** start of RAW DATA **

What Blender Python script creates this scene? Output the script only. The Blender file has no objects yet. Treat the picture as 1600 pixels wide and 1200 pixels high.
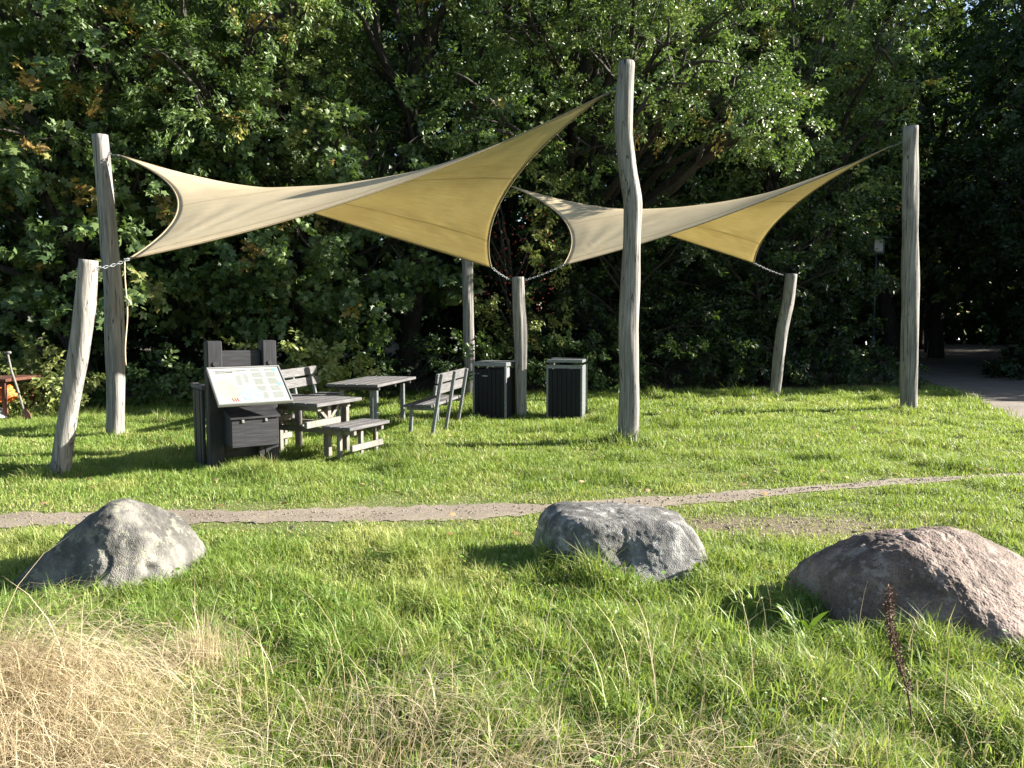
import bpy, bmesh, math, random
import numpy as np
from mathutils import Vector, Matrix, noise as mnoise

# ------------------------------------------------------------------ camera, sky, sun, exposure
SC = bpy.context.scene
COL = SC.collection
R = math.radians
CAM_H, F_PX, PITCH = 1.65, 1200.0, math.atan(100 / 1200)
cam_d = bpy.data.cameras.new('camera')
cam = bpy.data.objects.new('camera', cam_d); COL.objects.link(cam)
cam.location = (0, 0, CAM_H); cam.rotation_euler = (math.pi / 2 - PITCH, 0, 0)
cam_d.sensor_width = 36; cam_d.lens = 36 * F_PX / 1600; cam_d.clip_start = 0.05; cam_d.clip_end = 1500
SC.camera = cam

SUN_EL, SUN_AZ = R(23.5), R(8)           # azimuth: from +X (right of the picture) turned towards +Y
w = bpy.data.worlds.new('World'); SC.world = w; w.use_nodes = True
nt = w.node_tree
sky = nt.nodes.new('ShaderNodeTexSky'); sky.sky_type = 'NISHITA'; sky.sun_disc = False
sky.sun_elevation = SUN_EL; sky.sun_rotation = R(90) - SUN_AZ
bg = nt.nodes['Background']; bg.inputs['Strength'].default_value = 0.05
nt.links.new(sky.outputs[0], bg.inputs[0])
sun_d = bpy.data.lights.new('sun', 'SUN'); sun_d.energy = 5.0; sun_d.angle = R(0.5); sun_d.color = (1, .93, .82)
sun = bpy.data.objects.new('sun', sun_d); COL.objects.link(sun)
to_sun = Vector((math.cos(SUN_EL) * math.cos(SUN_AZ), math.cos(SUN_EL) * math.sin(SUN_AZ), math.sin(SUN_EL)))
sun.rotation_euler = (-to_sun).to_track_quat('-Z', 'Y').to_euler(); sun.location = (20, 3, 15)
SC.view_settings.view_transform = 'Standard'; SC.view_settings.look = 'None'
SC.view_settings.exposure = 2.25; SC.view_settings.gamma = 1
SC.render.engine = 'CYCLES'
SC.cycles.max_bounces = 6; SC.cycles.diffuse_bounces = 3; SC.cycles.transmission_bounces = 4
SC.cycles.use_denoising = True

def px(x, y, Y):                        # the point at depth Y seen at pixel (x, y) of the 1600 px photograph
    rx = (x - 800) / F_PX; rz = -(y - 600) / F_PX
    c, s = math.cos(PITCH), math.sin(PITCH)
    t = Y / (c + rz * s)
    return Vector((rx * t, Y, CAM_H + (rz * c - s) * t))

# ------------------------------------------------------------------ helpers
rng = np.random.default_rng(7)
random.seed(5)

def tag(o, label=None, cat=None, group=None, kind=None):
    if label: o['label'] = label
    if cat: o['category'] = cat
    if group: o['group'] = group
    if kind: o['kind'] = kind
    return o

def empty(name, loc, label, cat, group=None, rz=0):
    o = bpy.data.objects.new(name, None); COL.objects.link(o)
    o.location = loc; o.rotation_euler = (0, 0, rz); o.empty_display_size = .2
    return tag(o, label, cat, group)

def link_mesh(name, me, mat, parent=None, smooth=False):
    if mat: me.materials.append(mat)
    if smooth: me.polygons.foreach_set('use_smooth', np.ones(len(me.polygons), bool))
    o = bpy.data.objects.new(name, me); COL.objects.link(o)
    if parent: o.parent = parent
    return o

def np_mesh(name, V, loops, starts, attrs=None):
    me = bpy.data.meshes.new(name)
    me.vertices.add(len(V)); me.vertices.foreach_set('co', np.ascontiguousarray(V, np.float32).ravel())
    me.loops.add(len(loops)); me.loops.foreach_set('vertex_index', np.ascontiguousarray(loops, np.int32))
    me.polygons.add(len(starts)); me.polygons.foreach_set('loop_start', np.ascontiguousarray(starts, np.int32))
    for k, a in (attrs or {}).items():
        at = me.attributes.new(k, 'FLOAT', 'POINT'); at.data.foreach_set('value', np.ascontiguousarray(a, np.float32))
    me.update(calc_edges=True)
    return me

class MB:
    """collects boxes and tubes into ONE mesh"""
    def __init__(s): s.bm = bmesh.new()
    def box(s, c, size, rot=None, bevel=0.004):
        t = bmesh.new(); bmesh.ops.create_cube(t, size=1)
        bmesh.ops.scale(t, vec=size, verts=t.verts)
        if bevel: bmesh.ops.bevel(t, geom=t.edges[:], offset=min(bevel, min(size) * .3), segments=1, affect='EDGES')
        M = Matrix.Translation(c)
        if rot is not None: M = M @ (rot if isinstance(rot, Matrix) else Matrix.Rotation(rot, 4, 'Z'))
        t.transform(M); s.add(t); return s
    def beam(s, a, b, wx, wy, up=(0, 0, 1), bevel=0.004):
        a, b = Vector(a), Vector(b); z = (b - a); L = z.length; z.normalize()
        u = Vector(up)
        if abs(z.dot(u)) > .98: u = Vector((0, 1, 0))
        x = u.cross(z).normalized(); y = z.cross(x)
        M = Matrix((x, y, z)).transposed().to_4x4(); 
        return s.box((a + b) / 2, (wx, wy, L), M, bevel)
    def tube(s, pts, rad, n=10, cap=True, wob=0, seed=0):
        pts = [Vector(p) for p in pts]; t = bmesh.new(); rings = []
        if not hasattr(rad, '__len__'): rad = [rad] * len(pts)
        ref = Vector((1, 0.01, 0))
        for i, p in enumerate(pts):
            d = (pts[min(i + 1, len(pts) - 1)] - pts[max(i - 1, 0)]).normalized()
            if abs(d.dot(ref)) > .95: ref = Vector((0, 1, 0.01))
            x = (ref - d * ref.dot(d)).normalized(); y = d.cross(x); ref = x
            ring = []
            for k in range(n):
                a = 2 * math.pi * k / n
                r = rad[i]
                if wob:
                    q = Vector((math.cos(a) * .8 + seed * 3.1, math.sin(a) * .8, p.z * .55))
                    r *= 1 + wob * mnoise.noise(q * 1.7) + wob * .5 * mnoise.noise(Vector((math.cos(a) * 2.2 + seed, math.sin(a) * 2.2, p.z * 1.1)))
                ring.append(t.verts.new(p + (x * math.cos(a) + y * math.sin(a)) * r))
            rings.append(ring)
        for a, b in zip(rings, rings[1:]):
            for k in range(n): t.faces.new((a[k], a[(k + 1) % n], b[(k + 1) % n], b[k])).smooth = True
        if cap:
            t.faces.new(rings[0][::-1]); t.faces.new(rings[-1])
        s.add(t); return s
    def poly(s, pts, depth_vec):
        t = bmesh.new(); d = Vector(depth_vec)
        a = [t.verts.new(Vector(p)) for p in pts]; b = [t.verts.new(Vector(p) + d) for p in pts]
        t.faces.new(a[::-1]); t.faces.new(b); n = len(a)
        for k in range(n): t.faces.new((a[k], a[(k + 1) % n], b[(k + 1) % n], b[k]))
        bmesh.ops.recalc_face_normals(t, faces=t.faces[:]); s.add(t); return s
    def add(s, t):
        me = bpy.data.meshes.new('tmp'); t.to_mesh(me); t.free(); s.bm.from_mesh(me); bpy.data.meshes.remove(me)
    def build(s, name, mat, parent=None):
        me = bpy.data.meshes.new(name); s.bm.to_mesh(me); s.bm.free()
        return link_mesh(name, me, mat, parent)

def vnoise(x, y, sc, seed=0):
    """smooth value noise 0..1 for numpy arrays"""
    r = np.random.default_rng(seed + 1000); T = r.random((256, 256))
    x = x / sc + 57.3; y = y / sc + 91.7
    i = np.floor(x).astype(int); j = np.floor(y).astype(int); u = x - i; v = y - j
    u = u * u * (3 - 2 * u); v = v * v * (3 - 2 * v)
    g = lambda a, b: T[a % 256, b % 256]
    return (g(i, j) * (1 - u) + g(i + 1, j) * u) * (1 - v) + (g(i, j + 1) * (1 - u) + g(i + 1, j + 1) * u) * v

def unit(a): return a / np.maximum(np.linalg.norm(a, axis=-1, keepdims=True), 1e-9)

# ------------------------------------------------------------------ materials
def newmat(name):
    m = bpy.data.materials.new(name); m.use_nodes = True
    n = m.node_tree.nodes; l = m.node_tree.links
    return m, n, l, n['Principled BSDF']
def nd(n, typ, **kw):
    x = n.new(typ)
    for k, v in kw.items():
        if k in x.inputs: x.inputs[k].default_value = v
        else: setattr(x, k, v)
    return x
def ramp(n, stops):
    r = n.new('ShaderNodeValToRGB'); e = r.color_ramp.elements
    while len(e) < len(stops): e.new(.5)
    for q, (p, c) in zip(e, stops): q.position = p; q.color = (*c, 1)
    return r
def coords(n, l, scale=(1, 1, 1), which='Object'):
    tc = n.new('ShaderNodeTexCoord'); mp = n.new('ShaderNodeMapping'); mp.inputs['Scale'].default_value = scale
    l.new(tc.outputs[which], mp.inputs[0]); return mp.outputs[0]
def bump(n, l, p, src, strength, dist=.01):
    b = nd(n, 'ShaderNodeBump', Strength=strength, Distance=dist); l.new(src, b.inputs['Height']); l.new(b.outputs[0], p.inputs['Normal'])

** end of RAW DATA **

• TASK: Pictures stay out. Print the data exactly, from its first line through the line containing "from mathutils import".

• SOLVED PROBLEM:
What Blender Python script creates this scene? Output the script only. The Blender file has no objects yet. Treat the picture as 1600 pixels wide and 1200 pixels high.
import bpy, bmesh, math, random
import numpy as np
from mathutils import Vector, Matrix, noise as mnoise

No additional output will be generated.